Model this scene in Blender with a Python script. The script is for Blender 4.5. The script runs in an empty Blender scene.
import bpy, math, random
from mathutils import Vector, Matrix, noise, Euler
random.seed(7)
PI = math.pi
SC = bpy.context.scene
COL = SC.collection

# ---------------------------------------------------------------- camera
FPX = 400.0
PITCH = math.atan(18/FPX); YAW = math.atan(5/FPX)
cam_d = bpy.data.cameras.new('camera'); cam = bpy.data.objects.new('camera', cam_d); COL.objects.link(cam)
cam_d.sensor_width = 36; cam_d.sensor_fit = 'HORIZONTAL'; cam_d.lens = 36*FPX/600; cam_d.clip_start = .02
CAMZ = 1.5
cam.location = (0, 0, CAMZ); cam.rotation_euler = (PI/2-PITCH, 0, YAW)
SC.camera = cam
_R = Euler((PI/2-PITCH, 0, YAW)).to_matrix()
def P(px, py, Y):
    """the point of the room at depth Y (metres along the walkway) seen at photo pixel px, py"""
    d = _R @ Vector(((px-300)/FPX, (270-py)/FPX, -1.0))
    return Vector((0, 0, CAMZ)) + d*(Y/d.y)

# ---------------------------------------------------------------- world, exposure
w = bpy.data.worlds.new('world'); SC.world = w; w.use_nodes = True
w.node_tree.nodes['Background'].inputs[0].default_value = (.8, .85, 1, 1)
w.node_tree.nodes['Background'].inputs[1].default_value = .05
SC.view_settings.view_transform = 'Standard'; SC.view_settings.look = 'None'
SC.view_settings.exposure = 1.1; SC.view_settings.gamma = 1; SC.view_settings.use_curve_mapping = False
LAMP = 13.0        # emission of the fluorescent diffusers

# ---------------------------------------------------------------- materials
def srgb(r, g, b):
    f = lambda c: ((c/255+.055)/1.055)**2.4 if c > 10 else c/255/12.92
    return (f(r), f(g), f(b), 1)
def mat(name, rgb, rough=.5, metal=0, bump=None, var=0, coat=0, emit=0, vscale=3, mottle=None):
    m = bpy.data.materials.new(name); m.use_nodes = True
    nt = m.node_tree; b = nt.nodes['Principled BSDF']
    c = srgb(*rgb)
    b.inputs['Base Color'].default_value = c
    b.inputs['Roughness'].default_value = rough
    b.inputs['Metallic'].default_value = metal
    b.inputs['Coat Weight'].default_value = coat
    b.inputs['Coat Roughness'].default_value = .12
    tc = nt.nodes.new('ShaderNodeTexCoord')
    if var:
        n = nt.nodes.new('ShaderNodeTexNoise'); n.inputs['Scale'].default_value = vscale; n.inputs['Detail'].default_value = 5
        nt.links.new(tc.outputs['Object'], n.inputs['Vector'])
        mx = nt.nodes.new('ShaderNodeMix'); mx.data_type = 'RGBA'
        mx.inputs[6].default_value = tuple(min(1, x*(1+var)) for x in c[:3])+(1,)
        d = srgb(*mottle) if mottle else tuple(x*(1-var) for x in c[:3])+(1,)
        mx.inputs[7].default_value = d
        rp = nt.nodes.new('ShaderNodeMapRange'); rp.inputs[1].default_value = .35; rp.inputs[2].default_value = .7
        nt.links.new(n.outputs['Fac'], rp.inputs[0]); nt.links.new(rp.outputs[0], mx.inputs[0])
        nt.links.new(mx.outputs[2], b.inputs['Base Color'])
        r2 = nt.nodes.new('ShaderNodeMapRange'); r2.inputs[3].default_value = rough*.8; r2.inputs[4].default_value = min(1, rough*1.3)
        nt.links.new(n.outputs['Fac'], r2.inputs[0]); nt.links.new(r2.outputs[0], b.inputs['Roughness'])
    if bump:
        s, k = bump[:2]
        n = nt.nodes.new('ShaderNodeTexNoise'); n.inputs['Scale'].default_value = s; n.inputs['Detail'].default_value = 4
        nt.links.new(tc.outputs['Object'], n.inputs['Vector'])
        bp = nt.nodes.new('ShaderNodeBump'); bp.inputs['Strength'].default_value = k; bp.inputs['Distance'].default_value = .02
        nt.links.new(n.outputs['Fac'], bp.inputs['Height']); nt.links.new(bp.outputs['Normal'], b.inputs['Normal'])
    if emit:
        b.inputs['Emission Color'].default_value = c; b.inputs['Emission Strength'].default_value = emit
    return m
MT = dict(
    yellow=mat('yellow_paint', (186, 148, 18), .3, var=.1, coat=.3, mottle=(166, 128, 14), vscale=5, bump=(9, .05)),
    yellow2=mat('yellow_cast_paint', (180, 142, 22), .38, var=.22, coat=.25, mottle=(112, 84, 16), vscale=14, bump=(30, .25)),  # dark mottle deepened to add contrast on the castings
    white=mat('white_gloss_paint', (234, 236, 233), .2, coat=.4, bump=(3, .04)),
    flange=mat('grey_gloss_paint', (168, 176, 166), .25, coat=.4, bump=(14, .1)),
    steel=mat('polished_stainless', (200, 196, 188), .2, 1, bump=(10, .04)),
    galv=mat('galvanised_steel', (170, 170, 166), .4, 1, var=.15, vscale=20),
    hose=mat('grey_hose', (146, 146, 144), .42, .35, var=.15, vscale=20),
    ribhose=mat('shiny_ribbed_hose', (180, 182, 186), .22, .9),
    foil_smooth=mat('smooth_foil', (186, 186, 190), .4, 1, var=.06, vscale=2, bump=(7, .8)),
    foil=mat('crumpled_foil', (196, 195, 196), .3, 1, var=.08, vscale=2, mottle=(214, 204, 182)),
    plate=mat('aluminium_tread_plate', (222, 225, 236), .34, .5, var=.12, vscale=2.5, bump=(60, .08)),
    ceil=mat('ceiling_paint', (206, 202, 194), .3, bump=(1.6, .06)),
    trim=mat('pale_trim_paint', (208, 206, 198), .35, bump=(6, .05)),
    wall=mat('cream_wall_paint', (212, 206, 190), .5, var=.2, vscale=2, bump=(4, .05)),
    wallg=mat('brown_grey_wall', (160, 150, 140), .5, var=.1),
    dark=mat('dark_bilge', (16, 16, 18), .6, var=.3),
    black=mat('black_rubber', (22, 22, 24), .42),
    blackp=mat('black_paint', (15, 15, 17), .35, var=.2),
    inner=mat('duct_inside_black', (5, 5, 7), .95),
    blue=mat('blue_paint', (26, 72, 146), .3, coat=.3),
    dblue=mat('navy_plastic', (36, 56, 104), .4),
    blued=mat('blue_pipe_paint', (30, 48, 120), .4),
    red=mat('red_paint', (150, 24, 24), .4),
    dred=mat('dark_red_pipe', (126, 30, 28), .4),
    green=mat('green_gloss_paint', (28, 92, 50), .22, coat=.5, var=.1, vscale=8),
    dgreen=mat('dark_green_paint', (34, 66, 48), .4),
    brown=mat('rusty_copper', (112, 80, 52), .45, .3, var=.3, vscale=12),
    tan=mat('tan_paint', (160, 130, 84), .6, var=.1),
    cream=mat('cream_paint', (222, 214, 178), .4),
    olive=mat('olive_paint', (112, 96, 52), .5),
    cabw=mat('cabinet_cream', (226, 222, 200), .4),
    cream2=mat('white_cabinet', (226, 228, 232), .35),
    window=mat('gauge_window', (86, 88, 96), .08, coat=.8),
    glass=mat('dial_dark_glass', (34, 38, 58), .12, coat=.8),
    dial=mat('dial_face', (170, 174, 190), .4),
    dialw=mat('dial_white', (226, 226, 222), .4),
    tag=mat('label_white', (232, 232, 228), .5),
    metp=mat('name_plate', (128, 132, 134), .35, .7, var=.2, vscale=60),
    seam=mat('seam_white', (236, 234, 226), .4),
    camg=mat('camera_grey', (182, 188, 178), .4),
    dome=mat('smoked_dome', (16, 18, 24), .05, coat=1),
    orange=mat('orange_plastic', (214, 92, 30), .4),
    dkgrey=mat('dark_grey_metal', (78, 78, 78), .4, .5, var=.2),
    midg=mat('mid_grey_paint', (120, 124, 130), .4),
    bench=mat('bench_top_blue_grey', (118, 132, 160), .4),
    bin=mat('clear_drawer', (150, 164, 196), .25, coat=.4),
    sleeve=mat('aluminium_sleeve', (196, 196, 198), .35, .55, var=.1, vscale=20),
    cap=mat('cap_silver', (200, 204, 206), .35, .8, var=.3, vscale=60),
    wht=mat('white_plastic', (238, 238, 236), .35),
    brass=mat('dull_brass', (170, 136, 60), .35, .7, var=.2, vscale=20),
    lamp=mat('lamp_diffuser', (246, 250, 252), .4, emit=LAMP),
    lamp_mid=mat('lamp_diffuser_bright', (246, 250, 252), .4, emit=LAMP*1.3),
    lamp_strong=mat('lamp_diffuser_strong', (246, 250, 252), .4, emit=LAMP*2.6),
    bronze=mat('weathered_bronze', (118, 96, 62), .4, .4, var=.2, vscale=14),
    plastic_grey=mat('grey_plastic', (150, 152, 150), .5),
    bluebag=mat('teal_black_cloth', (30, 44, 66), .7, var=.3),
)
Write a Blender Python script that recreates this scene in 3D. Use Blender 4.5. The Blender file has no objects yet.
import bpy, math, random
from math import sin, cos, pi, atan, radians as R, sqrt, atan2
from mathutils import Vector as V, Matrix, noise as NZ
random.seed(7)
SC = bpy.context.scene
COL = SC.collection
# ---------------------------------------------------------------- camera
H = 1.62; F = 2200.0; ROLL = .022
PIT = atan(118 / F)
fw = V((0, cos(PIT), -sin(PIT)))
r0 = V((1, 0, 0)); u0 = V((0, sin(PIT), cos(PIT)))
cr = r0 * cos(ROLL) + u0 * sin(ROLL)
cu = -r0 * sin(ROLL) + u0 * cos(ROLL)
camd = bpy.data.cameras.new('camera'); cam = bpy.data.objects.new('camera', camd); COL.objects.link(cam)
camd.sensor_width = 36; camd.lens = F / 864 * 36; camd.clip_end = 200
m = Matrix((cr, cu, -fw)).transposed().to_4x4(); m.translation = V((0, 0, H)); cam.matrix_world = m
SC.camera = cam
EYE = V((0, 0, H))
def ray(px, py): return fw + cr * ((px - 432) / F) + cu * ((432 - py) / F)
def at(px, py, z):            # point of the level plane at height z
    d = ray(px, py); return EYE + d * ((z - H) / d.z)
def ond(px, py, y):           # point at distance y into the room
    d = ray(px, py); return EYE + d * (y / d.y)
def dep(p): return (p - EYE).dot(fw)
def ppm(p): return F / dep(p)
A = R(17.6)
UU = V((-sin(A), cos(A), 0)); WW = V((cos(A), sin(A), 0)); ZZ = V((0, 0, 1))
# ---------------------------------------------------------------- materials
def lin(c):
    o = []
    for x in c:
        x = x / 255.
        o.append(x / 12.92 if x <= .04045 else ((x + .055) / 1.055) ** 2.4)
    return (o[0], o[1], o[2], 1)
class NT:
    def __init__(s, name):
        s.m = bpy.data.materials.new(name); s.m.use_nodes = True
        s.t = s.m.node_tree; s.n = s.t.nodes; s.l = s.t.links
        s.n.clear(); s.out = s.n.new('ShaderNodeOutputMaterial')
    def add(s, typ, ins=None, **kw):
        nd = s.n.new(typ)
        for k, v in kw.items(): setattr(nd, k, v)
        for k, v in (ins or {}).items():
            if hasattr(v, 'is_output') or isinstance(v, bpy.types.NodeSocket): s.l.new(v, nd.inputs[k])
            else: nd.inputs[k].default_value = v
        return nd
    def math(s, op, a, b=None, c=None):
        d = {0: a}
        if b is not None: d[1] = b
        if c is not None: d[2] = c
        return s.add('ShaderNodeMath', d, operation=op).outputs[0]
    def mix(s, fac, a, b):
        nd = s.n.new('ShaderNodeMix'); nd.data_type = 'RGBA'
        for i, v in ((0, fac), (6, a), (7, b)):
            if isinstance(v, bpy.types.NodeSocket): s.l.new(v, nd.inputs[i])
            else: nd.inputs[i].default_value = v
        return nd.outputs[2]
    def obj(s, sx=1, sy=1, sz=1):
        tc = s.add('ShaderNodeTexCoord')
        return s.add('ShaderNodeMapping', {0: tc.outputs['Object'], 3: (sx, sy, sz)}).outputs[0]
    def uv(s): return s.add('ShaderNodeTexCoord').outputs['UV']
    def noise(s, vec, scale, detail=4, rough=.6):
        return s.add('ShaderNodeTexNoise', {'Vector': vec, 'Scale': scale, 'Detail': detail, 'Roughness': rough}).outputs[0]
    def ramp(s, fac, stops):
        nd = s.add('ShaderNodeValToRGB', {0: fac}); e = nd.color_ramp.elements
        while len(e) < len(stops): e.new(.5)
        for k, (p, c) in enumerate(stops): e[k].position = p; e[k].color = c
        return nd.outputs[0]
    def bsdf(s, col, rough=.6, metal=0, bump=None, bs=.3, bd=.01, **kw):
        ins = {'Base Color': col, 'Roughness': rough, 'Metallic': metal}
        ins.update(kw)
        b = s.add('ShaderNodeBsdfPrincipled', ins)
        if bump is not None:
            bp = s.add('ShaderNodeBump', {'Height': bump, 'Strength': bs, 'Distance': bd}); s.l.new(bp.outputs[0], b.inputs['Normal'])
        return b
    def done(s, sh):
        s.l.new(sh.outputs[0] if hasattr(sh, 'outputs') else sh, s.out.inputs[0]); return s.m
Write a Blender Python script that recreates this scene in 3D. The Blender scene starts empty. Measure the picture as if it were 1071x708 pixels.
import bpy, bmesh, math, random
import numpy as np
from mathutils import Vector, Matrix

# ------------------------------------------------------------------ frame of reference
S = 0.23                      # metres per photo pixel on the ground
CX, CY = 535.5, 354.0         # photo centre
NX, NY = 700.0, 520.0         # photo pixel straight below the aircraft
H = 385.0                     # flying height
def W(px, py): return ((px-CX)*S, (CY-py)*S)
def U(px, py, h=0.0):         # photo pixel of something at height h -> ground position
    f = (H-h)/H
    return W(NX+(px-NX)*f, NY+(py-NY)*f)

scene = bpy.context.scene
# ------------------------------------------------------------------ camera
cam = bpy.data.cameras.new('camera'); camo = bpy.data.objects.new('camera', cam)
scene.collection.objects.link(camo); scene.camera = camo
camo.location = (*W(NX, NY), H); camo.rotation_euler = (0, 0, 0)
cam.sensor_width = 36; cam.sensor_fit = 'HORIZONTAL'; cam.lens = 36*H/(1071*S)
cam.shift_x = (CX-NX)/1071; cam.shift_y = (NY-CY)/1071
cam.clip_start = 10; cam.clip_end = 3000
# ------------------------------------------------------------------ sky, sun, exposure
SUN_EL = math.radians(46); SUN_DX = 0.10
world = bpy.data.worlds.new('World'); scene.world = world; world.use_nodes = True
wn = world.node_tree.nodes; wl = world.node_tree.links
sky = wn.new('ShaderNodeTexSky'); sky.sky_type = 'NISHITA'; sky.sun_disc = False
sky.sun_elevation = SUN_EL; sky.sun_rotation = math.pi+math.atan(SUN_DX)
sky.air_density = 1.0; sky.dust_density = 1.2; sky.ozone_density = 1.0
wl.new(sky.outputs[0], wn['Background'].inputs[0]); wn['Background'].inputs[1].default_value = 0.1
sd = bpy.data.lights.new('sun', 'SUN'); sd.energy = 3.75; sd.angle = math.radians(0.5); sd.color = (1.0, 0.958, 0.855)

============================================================

Stated goal: Each line from the start of the listing above through the line containing "LAMP = 13.0" should be copied exactly, please, with no other lines added.

Response below:
Model this scene in Blender with a Python script. The script is for Blender 4.5. The script runs in an empty Blender scene.
import bpy, math, random
from mathutils import Vector, Matrix, noise, Euler
random.seed(7)
PI = math.pi
SC = bpy.context.scene
COL = SC.collection

# ---------------------------------------------------------------- camera
FPX = 400.0
PITCH = math.atan(18/FPX); YAW = math.atan(5/FPX)
cam_d = bpy.data.cameras.new('camera'); cam = bpy.data.objects.new('camera', cam_d); COL.objects.link(cam)
cam_d.sensor_width = 36; cam_d.sensor_fit = 'HORIZONTAL'; cam_d.lens = 36*FPX/600; cam_d.clip_start = .02
CAMZ = 1.5
cam.location = (0, 0, CAMZ); cam.rotation_euler = (PI/2-PITCH, 0, YAW)
SC.camera = cam
_R = Euler((PI/2-PITCH, 0, YAW)).to_matrix()
def P(px, py, Y):
    """the point of the room at depth Y (metres along the walkway) seen at photo pixel px, py"""
    d = _R @ Vector(((px-300)/FPX, (270-py)/FPX, -1.0))
    return Vector((0, 0, CAMZ)) + d*(Y/d.y)

# ---------------------------------------------------------------- world, exposure
w = bpy.data.worlds.new('world'); SC.world = w; w.use_nodes = True
w.node_tree.nodes['Background'].inputs[0].default_value = (.8, .85, 1, 1)
w.node_tree.nodes['Background'].inputs[1].default_value = .05
SC.view_settings.view_transform = 'Standard'; SC.view_settings.look = 'None'
SC.view_settings.exposure = 1.1; SC.view_settings.gamma = 1; SC.view_settings.use_curve_mapping = False
LAMP = 13.0        # emission of the fluorescent diffusers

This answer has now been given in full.